▶ **TASK OBJECTIVE**: Show every line containing "scene" by copying it.
— START —
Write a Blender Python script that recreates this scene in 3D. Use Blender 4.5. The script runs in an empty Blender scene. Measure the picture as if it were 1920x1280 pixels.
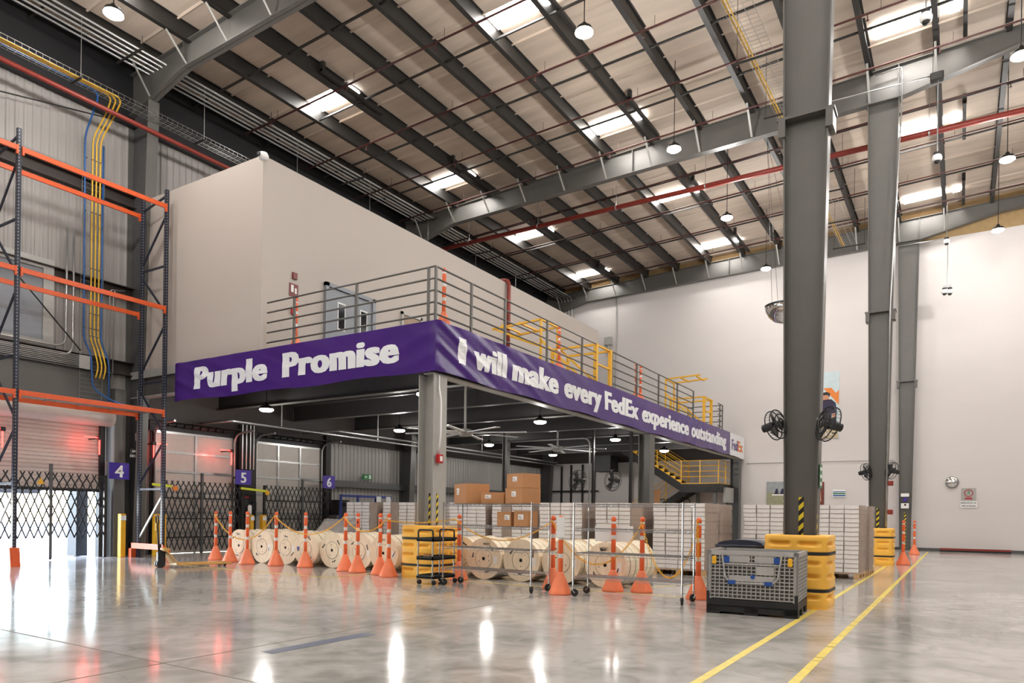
import bpy, bmesh, math, random
from mathutils import Vector, Matrix
R = random.Random(7)
PI = math.pi
SC = bpy.context.scene
COL = SC.collection
# ------------------------------------------------------------------ camera
F = 1337.0
th = math.atan(840 / F); rl = 0.0137
fwd = Vector((-math.sin(th), math.cos(th), 0)); rgt = Vector((math.cos(th), math.sin(th), 0)); upv = Vector((0, 0, 1))
cr, cu = rgt * math.cos(rl) + upv * math.sin(rl), upv * math.cos(rl) - rgt * math.sin(rl)
cam = bpy.data.cameras.new('camera'); co = bpy.data.objects.new('camera', cam); COL.objects.link(co)
cam.sensor_width = 36; cam.lens = F / 1920 * 36
cam.shift_x = 0; cam.shift_y = (964.5 - 640) / 1920
cam.clip_end = 400
mm = Matrix((cr, cu, -fwd)).transposed().to_4x4(); mm.translation = Vector((0, 0, 1.3)); co.matrix_world = mm
SC.camera = co
# ------------------------------------------------------------------ world, sun, exposure
W = bpy.data.worlds.new('sky'); SC.world = W; W.use_nodes = True
nt = W.node_tree
sky = nt.nodes.new('ShaderNodeTexSky'); sky.sky_type = 'NISHITA'; sky.sun_elevation = math.radians(48); sky.sun_rotation = math.radians(250)
sky.sun_disc = False; sky.dust_density = 0.6
nt.links.new(sky.outputs[0], nt.nodes['Background'].inputs[0]); nt.nodes['Background'].inputs[1].default_value = 2.2
sl = bpy.data.lights.new('sun', 'SUN'); sl.energy = 9; sl.angle = 0.01; sl.color = (1, .95, .87)
so = bpy.data.objects.new('sun', sl); COL.objects.link(so); so.rotation_euler = (math.radians(38), 0, math.radians(160))
SC.view_settings.view_transform = 'Standard'; SC.view_settings.look = 'None'
SC.view_settings.exposure = 0.42; SC.view_settings.gamma = 1; SC.view_settings.use_curve_mapping = False
LAMP = 280.0      # watts of one high bay lamp
SKYL = 27.0        # glow of the skylight panels
SC.cycles.max_bounces = 8; SC.cycles.diffuse_bounces = 5; SC.cycles.glossy_bounces = 4; SC.cycles.transmission_bounces = 4
SC.cycles.sample_clamp_indirect = 6; SC.cycles.use_denoising = True
SC.cycles.caustics_reflective = False; SC.cycles.caustics_refractive = False
# ------------------------------------------------------------------ materials
def lin(c):
    return tuple(((x / 255) / 12.92 if x / 255 <= .04045 else ((x / 255 + .055) / 1.055) ** 2.4) for x in c)
MATS = {}
def M(name, rgb, rough=.5, metal=0., var=.06, scale=6., bump=0., bscale=40., emit=0., alpha=1., stretch=(1, 1, 1)):
    if name in MATS: return MATS[name]
    m = bpy.data.materials.new(name); m.use_nodes = True; n = m.node_tree; b = n.nodes['Principled BSDF']
    c = lin(rgb)
    b.inputs['Roughness'].default_value = rough; b.inputs['Metallic'].default_value = metal
    tc = n.nodes.new('ShaderNodeTexCoord'); mp = n.nodes.new('ShaderNodeMapping'); mp.inputs[3].default_value = stretch
    n.links.new(tc.outputs['Object'], mp.inputs[0])
    nz = n.nodes.new('ShaderNodeTexNoise'); nz.inputs['Scale'].default_value = scale; nz.inputs['Detail'].default_value = 4
    n.links.new(mp.outputs[0], nz.inputs['Vector'])
    rp = n.nodes.new('ShaderNodeValToRGB')
    rp.color_ramp.elements[0].position = .3; rp.color_ramp.elements[1].position = .7
    rp.color_ramp.elements[0].color = tuple(x * (1 - var) for x in c) + (1,)
    rp.color_ramp.elements[1].color = tuple(min(1, x * (1 + var)) for x in c) + (1,)
    n.links.new(nz.outputs[0], rp.inputs[0]); n.links.new(rp.outputs[0], b.inputs['Base Color'])
    if bump:
        n2 = n.nodes.new('ShaderNodeTexNoise'); n2.inputs['Scale'].default_value = bscale; n2.inputs['Detail'].default_value = 3
        bp = n.nodes.new('ShaderNodeBump'); bp.inputs['Strength'].default_value = bump; bp.inputs['Distance'].default_value = .03
        n.links.new(mp.outputs[0], n2.inputs['Vector']); n.links.new(n2.outputs[0], bp.inputs['Height']); n.links.new(bp.outputs[0], b.inputs['Normal'])
    if emit:
        b.inputs['Emission Color'].default_value = c + (1,); b.inputs['Emission Strength'].default_value = emit
    if alpha < 1: b.inputs['Alpha'].default_value = alpha
    MATS[name] = m; return m
def floor_mat():
    m = bpy.data.materials.new('polished_concrete'); m.use_nodes = True; n = m.node_tree; b = n.nodes['Principled BSDF']; L = n.links.new
    g = n.nodes.new('ShaderNodeNewGeometry')
    def noise(s, d, dist=0.):
        x = n.nodes.new('ShaderNodeTexNoise'); x.inputs['Scale'].default_value = s; x.inputs['Detail'].default_value = d; x.inputs['Distortion'].default_value = dist
        L(g.outputs['Position'], x.inputs['Vector']); return x
    a = noise(.55, 6, .6); c = noise(3.2, 9, .8)
    mx = n.nodes.new('ShaderNodeMath'); mx.operation = 'MULTIPLY_ADD'; mx.inputs[1].default_value = .55
    L(a.outputs[0], mx.inputs[0])
    m2 = n.nodes.new('ShaderNodeMath'); m2.operation = 'MULTIPLY'; m2.inputs[1].default_value = .45; L(c.outputs[0], m2.inputs[0]); L(m2.outputs[0], mx.inputs[2])
    r = n.nodes.new('ShaderNodeValToRGB'); e = r.color_ramp.elements
    e[0].position = .38; e[0].color = lin((148, 145, 140)) + (1,); e[1].position = .58; e[1].color = lin((190, 186, 181)) + (1,)
    L(mx.outputs[0], r.inputs[0]); L(r.outputs[0], b.inputs['Base Color'])
    rr = n.nodes.new('ShaderNodeMapRange'); rr.inputs[3].default_value = .07; rr.inputs[4].default_value = .17
    L(a.outputs[0], rr.inputs[0]); L(rr.outputs[0], b.inputs['Roughness'])
    bp = n.nodes.new('ShaderNodeBump'); bp.inputs['Strength'].default_value = .05; bp.inputs['Distance'].default_value = .02
    d = noise(1.6, 3); L(d.outputs[0], bp.inputs['Height']); L(bp.outputs[0], b.inputs['Normal'])
    b.inputs['Specular IOR Level'].default_value = .6
    return m
FLOOR = floor_mat()
WHITE = M('white_wall_paint', (211, 205, 202), .6, var=.025, scale=.5, bump=.15, bscale=1.2, stretch=(.4, 1, 1.4))
BOXW = M('cream_wall_paint', (182, 172, 163), .6, var=.02, scale=.5, bump=.08, bscale=1)
SIDING = M('grey_metal_siding', (158, 154, 150), .42, var=.08, scale=1.2, stretch=(1, 1, .2))
ROOF = M('roof_insulation', (204, 188, 172), .65, var=.10, scale=1.4, bump=.35, bscale=2.2, stretch=(.35, 2.4, 1))
PURL = M('dark_purlin_steel', (44, 42, 40), .5, .1, var=.12, scale=3)
STEEL = M('grey_painted_steel', (96, 94, 90), .38, .15, var=.05, scale=2)
STEELD = M('dark_grey_steel', (84, 84, 84), .4, .2, var=.08)
STEELL = M('light_grey_steel', (168, 167, 162), .4, .1, var=.04)
BLACK = M('black_rubber', (26, 26, 28), .55, var=.15)
DARKM = M('black_metal', (42, 40, 38), .45, .4, var=.15)
GALV = M('galvanised_metal', (176, 176, 174), .32, .8, var=.08)
CHROME = M('chrome_wire', (190, 192, 196), .22, .95, var=.05)
ORANGE = M('orange_rack_paint', (214, 88, 38), .4, var=.06)
NAVY = M('navy_rack_paint', (32, 38, 54), .42, .1, var=.1)
CONE = M('orange_cone_plastic', (244, 132, 90), .45, var=.08, scale=4)
CONED = M('orange_post_plastic', (228, 100, 50), .42, var=.06)
REFL = M('white_reflective_band', (216, 216, 214), .35, var=.04)
YEL = M('yellow_plastic', (248, 190, 76), .42, var=.06, scale=3)
YELP = M('yellow_steel_paint', (232, 176, 40), .42, var=.06)
YELL = M('yellow_floor_paint', (226, 204, 98), .4, var=.12, scale=9)
PURP = M('purple_banner_vinyl', (62, 24, 112), .26, var=.08, scale=1.2, bump=.45, bscale=1.6, stretch=(1, 1, .8))
BANT = M('white_banner_print', (230, 232, 234), .45, var=.02)
WOOD = M('pale_reel_wood', (236, 220, 194), .6, var=.10, scale=3, stretch=(6, 1, 1))
WOODB = M('pallet_wood', (196, 160, 116), .7, var=.12, scale=4)
CARD = M('brown_cardboard', (186, 134, 90), .7, var=.05)
CARDD = M('grey_brown_cardboard', (158, 134, 114), .6, var=.08)
CWH = M('white_carton_print', (234, 230, 226), .4, var=.07, scale=9)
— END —
▶ **WRITTEN RESPONSE**:
Write a Blender Python script that recreates this scene in 3D. Use Blender 4.5. The script runs in an empty Blender scene. Measure the picture as if it were 1920x1280 pixels.
SC = bpy.context.scene